Première étape en Moselle, avec Fabrice Rosaci, motard et journaliste ! ©France 3 Lorraine


C'est un vignoble qui revient de loin car il est en réalité réexploité depuis le début des années 80 après de longues décennies d'abandon. Le travail des vignerons a abouti à l'AOC en 2011, gage de qualité et reconnaissance du travail de reconquête effectué. Les vins de Moselle sont en majorité des blancs, mais l'appellation produit également des rosés et des rouges.
L'Inao a défini les caractéristiques des vins de Moselle, qui ont leur propre typicité

Plus près de nous, en 2019, l'AOC des vins de Moselle a connu une autre victoire : l'extension notable de son périmètre qui passe par décret à 680 hectares. Ces terres classées AOC sont désormais préservées de toute urbanisation et peuvent à nouveau être plantées.

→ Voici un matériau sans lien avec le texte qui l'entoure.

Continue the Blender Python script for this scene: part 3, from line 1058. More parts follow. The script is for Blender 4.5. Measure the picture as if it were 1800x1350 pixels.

Une aire géographique certes encore loin des 5.000 hectares exploités dans la région à la fin du 19e siècle, mais qui permettra d'étendre les exploitations existantes et de faciliter l'installation nouveaux viticulteurs. Une nouvelle étape décisive dans le développement de ce petit vignoble, s'il parvient, à surmonter la crise actuelle.